Dataset content —
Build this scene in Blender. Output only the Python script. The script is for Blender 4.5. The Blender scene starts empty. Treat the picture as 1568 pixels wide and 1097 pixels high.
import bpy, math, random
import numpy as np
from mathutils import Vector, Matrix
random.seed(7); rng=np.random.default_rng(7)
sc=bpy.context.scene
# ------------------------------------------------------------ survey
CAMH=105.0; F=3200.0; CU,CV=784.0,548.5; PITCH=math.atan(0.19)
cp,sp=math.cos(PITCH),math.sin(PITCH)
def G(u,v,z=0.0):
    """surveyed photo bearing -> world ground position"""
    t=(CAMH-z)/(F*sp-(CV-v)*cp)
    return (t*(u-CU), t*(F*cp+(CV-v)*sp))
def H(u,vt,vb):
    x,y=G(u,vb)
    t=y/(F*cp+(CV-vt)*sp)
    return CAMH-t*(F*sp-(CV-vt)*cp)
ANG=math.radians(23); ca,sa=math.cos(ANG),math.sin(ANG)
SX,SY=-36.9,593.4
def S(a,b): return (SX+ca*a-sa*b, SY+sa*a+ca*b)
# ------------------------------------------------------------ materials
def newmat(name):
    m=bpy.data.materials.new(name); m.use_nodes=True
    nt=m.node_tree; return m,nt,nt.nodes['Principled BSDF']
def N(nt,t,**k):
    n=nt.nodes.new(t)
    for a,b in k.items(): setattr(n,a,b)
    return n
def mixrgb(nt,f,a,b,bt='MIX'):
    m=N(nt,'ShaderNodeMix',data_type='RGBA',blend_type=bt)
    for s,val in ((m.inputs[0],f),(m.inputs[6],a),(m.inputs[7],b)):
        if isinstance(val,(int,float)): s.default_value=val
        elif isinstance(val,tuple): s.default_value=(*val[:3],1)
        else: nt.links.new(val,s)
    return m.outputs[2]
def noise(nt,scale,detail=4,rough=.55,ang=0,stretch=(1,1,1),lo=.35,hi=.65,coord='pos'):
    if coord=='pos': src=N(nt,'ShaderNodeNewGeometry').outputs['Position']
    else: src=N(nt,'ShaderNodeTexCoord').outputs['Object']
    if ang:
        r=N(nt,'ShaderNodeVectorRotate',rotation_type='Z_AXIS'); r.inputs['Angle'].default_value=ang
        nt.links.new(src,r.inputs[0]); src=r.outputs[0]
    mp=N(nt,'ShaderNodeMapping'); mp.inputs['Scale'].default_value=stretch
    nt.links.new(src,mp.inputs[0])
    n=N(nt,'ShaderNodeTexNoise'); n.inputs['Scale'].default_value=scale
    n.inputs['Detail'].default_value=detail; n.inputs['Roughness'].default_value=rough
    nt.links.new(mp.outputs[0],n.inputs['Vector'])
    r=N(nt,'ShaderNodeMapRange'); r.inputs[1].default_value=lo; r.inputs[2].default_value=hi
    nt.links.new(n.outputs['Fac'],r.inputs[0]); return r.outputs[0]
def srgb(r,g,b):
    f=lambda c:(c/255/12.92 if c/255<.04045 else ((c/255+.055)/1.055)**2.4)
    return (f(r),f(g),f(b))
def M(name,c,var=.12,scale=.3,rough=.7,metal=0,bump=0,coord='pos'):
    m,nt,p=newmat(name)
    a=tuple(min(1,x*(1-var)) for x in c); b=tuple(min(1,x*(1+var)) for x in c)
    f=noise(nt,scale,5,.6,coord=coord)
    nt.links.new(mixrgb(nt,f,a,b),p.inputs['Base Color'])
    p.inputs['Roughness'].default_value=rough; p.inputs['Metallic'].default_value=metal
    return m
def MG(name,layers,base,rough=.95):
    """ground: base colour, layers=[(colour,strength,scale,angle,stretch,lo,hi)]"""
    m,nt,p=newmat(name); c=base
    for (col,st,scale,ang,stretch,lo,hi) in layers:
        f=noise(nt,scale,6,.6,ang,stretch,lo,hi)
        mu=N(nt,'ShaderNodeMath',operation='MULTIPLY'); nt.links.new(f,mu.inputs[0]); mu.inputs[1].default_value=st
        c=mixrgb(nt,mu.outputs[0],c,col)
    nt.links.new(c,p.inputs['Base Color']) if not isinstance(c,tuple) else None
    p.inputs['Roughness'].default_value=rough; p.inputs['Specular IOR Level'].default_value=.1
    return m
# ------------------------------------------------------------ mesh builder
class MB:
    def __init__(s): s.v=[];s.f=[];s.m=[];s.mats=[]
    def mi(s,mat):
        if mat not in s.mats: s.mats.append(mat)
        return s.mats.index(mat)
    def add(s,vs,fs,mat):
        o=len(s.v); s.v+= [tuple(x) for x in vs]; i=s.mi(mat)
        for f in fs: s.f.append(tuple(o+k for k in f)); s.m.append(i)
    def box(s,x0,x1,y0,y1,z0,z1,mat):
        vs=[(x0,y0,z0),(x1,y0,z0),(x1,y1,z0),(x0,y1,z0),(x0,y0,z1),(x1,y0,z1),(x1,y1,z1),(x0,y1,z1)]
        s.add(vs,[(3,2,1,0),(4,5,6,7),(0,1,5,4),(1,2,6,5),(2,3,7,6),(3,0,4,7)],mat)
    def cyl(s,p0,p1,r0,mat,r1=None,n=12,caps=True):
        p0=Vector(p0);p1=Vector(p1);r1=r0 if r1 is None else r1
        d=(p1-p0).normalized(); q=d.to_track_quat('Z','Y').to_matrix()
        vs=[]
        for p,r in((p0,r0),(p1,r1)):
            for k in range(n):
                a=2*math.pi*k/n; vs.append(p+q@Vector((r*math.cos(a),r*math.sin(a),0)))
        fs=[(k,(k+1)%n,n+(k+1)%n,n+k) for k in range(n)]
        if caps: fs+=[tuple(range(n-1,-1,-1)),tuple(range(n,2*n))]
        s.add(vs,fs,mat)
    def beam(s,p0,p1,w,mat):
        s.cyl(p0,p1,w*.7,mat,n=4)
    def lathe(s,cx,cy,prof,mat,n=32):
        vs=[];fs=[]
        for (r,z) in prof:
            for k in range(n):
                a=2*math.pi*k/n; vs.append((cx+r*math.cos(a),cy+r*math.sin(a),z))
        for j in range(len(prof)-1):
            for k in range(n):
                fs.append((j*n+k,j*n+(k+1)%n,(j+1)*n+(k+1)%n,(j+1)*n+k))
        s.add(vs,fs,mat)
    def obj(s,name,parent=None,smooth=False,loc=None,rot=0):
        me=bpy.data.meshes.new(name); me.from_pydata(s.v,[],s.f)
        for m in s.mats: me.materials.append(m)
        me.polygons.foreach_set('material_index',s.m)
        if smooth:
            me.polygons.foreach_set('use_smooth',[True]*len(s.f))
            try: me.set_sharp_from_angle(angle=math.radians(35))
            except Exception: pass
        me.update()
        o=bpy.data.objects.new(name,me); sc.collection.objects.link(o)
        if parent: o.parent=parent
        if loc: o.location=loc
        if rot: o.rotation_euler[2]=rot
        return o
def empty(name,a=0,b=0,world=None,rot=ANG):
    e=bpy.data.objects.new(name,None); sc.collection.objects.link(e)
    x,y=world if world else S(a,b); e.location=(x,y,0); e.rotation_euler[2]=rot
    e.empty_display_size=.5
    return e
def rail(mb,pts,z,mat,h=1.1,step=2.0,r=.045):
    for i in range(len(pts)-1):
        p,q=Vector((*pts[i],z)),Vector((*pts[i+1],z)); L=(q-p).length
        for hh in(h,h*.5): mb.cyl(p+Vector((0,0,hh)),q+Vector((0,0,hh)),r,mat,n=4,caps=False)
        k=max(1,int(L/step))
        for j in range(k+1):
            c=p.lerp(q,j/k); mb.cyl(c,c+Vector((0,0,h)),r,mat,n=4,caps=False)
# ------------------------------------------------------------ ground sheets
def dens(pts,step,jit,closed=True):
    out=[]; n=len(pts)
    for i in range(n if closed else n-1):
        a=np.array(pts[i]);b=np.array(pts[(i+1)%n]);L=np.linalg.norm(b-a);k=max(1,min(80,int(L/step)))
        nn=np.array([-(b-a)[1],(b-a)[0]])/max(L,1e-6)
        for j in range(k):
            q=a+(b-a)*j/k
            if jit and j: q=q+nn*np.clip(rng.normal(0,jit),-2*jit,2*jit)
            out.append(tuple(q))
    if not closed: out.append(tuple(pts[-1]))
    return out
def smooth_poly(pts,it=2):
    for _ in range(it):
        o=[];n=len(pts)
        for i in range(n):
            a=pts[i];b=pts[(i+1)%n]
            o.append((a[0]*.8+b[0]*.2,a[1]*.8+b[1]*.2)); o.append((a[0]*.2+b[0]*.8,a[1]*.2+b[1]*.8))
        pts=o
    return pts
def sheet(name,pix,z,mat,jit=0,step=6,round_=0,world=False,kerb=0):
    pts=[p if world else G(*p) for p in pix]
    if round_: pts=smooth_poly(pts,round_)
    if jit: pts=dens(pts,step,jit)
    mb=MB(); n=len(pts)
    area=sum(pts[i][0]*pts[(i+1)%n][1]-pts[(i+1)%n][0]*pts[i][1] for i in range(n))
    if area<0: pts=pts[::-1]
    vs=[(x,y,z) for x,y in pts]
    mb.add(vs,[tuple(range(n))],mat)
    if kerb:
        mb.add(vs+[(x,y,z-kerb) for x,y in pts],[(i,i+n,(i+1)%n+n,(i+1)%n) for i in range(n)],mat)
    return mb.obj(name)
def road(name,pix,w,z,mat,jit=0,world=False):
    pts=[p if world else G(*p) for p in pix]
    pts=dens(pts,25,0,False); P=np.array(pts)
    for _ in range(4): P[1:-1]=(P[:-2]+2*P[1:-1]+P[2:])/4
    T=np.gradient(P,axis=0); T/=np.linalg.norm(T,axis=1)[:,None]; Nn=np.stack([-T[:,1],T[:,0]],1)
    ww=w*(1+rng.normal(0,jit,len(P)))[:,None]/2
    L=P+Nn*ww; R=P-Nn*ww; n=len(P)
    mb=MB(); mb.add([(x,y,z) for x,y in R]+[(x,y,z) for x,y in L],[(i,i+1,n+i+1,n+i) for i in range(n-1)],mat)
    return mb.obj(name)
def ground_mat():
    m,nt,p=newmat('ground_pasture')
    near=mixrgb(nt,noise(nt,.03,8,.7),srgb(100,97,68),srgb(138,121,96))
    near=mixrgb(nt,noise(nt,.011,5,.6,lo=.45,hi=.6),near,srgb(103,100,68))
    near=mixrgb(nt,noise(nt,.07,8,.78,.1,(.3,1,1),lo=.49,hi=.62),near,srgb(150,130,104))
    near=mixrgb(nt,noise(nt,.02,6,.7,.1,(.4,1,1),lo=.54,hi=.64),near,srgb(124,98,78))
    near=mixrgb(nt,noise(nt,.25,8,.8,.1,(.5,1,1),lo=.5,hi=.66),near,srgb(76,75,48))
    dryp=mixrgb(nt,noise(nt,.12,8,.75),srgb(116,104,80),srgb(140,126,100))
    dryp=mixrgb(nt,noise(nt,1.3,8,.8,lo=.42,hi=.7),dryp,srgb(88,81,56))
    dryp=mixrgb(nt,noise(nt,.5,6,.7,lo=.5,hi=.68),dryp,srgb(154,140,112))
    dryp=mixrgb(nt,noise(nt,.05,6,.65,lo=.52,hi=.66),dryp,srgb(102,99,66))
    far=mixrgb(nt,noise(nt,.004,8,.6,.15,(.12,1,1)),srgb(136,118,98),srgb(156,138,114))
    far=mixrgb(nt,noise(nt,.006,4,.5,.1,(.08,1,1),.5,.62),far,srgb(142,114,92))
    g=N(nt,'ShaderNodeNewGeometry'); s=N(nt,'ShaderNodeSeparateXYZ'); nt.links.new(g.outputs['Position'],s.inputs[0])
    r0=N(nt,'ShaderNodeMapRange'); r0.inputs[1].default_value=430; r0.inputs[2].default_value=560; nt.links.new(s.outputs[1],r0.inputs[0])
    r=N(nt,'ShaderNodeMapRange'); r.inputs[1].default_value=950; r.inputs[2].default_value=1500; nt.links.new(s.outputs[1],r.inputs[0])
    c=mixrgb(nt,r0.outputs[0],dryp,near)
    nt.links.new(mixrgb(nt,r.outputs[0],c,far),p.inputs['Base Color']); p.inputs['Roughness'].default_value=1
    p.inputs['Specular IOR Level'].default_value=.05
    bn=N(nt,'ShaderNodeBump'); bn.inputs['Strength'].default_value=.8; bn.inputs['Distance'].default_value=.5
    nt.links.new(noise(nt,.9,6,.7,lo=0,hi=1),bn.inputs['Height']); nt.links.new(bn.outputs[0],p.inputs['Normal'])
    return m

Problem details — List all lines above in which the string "scene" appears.

Task answer —
Build this scene in Blender. Output only the Python script. The script is for Blender 4.5. The Blender scene starts empty. Treat the picture as 1568 pixels wide and 1097 pixels high.
sc=bpy.context.scene